Each record below must be returned exactly as shown.

__Records provided__
────────

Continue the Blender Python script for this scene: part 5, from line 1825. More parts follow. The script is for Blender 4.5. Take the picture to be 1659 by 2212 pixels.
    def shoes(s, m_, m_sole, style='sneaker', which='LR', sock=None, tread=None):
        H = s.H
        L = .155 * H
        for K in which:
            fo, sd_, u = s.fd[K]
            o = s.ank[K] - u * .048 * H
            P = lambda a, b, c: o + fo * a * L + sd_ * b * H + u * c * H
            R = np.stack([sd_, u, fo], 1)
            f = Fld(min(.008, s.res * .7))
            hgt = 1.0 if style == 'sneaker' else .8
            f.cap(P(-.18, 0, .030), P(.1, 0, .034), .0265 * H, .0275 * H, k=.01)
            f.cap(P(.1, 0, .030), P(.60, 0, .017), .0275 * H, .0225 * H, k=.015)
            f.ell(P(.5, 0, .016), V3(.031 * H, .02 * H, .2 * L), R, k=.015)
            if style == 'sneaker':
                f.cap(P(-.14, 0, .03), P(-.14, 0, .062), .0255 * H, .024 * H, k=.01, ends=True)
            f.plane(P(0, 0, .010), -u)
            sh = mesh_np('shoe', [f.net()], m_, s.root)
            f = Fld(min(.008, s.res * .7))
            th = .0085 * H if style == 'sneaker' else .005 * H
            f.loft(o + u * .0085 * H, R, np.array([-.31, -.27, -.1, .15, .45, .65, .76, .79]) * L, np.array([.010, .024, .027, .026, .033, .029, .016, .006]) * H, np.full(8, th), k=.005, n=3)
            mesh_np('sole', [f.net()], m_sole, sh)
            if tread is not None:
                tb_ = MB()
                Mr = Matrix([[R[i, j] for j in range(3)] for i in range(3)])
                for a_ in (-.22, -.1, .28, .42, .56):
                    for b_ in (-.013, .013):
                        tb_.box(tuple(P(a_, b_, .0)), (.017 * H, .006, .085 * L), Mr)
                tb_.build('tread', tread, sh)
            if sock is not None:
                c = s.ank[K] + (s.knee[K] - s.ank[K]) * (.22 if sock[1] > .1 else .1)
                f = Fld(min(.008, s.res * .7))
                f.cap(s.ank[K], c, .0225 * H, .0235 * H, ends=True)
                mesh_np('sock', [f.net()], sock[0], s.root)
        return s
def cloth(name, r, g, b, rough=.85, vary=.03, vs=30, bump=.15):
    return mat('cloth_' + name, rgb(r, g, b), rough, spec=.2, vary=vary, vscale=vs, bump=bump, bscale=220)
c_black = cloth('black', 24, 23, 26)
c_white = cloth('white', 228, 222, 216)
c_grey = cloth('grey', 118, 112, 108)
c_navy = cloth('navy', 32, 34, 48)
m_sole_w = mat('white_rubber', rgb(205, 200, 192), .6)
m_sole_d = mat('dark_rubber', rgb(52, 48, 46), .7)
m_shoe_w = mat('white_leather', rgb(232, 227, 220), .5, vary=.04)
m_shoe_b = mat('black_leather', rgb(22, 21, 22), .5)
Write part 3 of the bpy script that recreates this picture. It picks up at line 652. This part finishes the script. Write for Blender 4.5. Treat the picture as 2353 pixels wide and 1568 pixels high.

────────

__Written response__
Continue the Blender Python script for this scene: part 5, from line 1825. More parts follow. The script is for Blender 4.5. Take the picture to be 1659 by 2212 pixels.
    def shoes(s, m_, m_sole, style='sneaker', which='LR', sock=None, tread=None):
        H = s.H
        L = .155 * H
        for K in which:
            fo, sd_, u = s.fd[K]
            o = s.ank[K] - u * .048 * H
            P = lambda a, b, c: o + fo * a * L + sd_ * b * H + u * c * H
            R = np.stack([sd_, u, fo], 1)
            f = Fld(min(.008, s.res * .7))
            hgt = 1.0 if style == 'sneaker' else .8
            f.cap(P(-.18, 0, .030), P(.1, 0, .034), .0265 * H, .0275 * H, k=.01)
            f.cap(P(.1, 0, .030), P(.60, 0, .017), .0275 * H, .0225 * H, k=.015)
            f.ell(P(.5, 0, .016), V3(.031 * H, .02 * H, .2 * L), R, k=.015)
            if style == 'sneaker':
                f.cap(P(-.14, 0, .03), P(-.14, 0, .062), .0255 * H, .024 * H, k=.01, ends=True)
            f.plane(P(0, 0, .010), -u)
            sh = mesh_np('shoe', [f.net()], m_, s.root)
            f = Fld(min(.008, s.res * .7))
            th = .0085 * H if style == 'sneaker' else .005 * H
            f.loft(o + u * .0085 * H, R, np.array([-.31, -.27, -.1, .15, .45, .65, .76, .79]) * L, np.array([.010, .024, .027, .026, .033, .029, .016, .006]) * H, np.full(8, th), k=.005, n=3)
            mesh_np('sole', [f.net()], m_sole, sh)
            if tread is not None:
                tb_ = MB()
                Mr = Matrix([[R[i, j] for j in range(3)] for i in range(3)])
                for a_ in (-.22, -.1, .28, .42, .56):
                    for b_ in (-.013, .013):
                        tb_.box(tuple(P(a_, b_, .0)), (.017 * H, .006, .085 * L), Mr)
                tb_.build('tread', tread, sh)
            if sock is not None:
                c = s.ank[K] + (s.knee[K] - s.ank[K]) * (.22 if sock[1] > .1 else .1)
                f = Fld(min(.008, s.res * .7))
                f.cap(s.ank[K], c, .0225 * H, .0235 * H, ends=True)
                mesh_np('sock', [f.net()], sock[0], s.root)
        return s
def cloth(name, r, g, b, rough=.85, vary=.03, vs=30, bump=.15):
    return mat('cloth_' + name, rgb(r, g, b), rough, spec=.2, vary=vary, vscale=vs, bump=bump, bscale=220)
c_black = cloth('black', 24, 23, 26)
c_white = cloth('white', 228, 222, 216)
c_grey = cloth('grey', 118, 112, 108)
c_navy = cloth('navy', 32, 34, 48)
m_sole_w = mat('white_rubber', rgb(205, 200, 192), .6)
m_sole_d = mat('dark_rubber', rgb(52, 48, 46), .7)
m_shoe_w = mat('white_leather', rgb(232, 227, 220), .5, vary=.04)
m_shoe_b = mat('black_leather', rgb(22, 21, 22), .5)
Write part 3 of the bpy script that recreates this picture. It picks up at line 652. This part finishes the script. Write for Blender 4.5. Treat the picture as 2353 pixels wide and 1568 pixels high.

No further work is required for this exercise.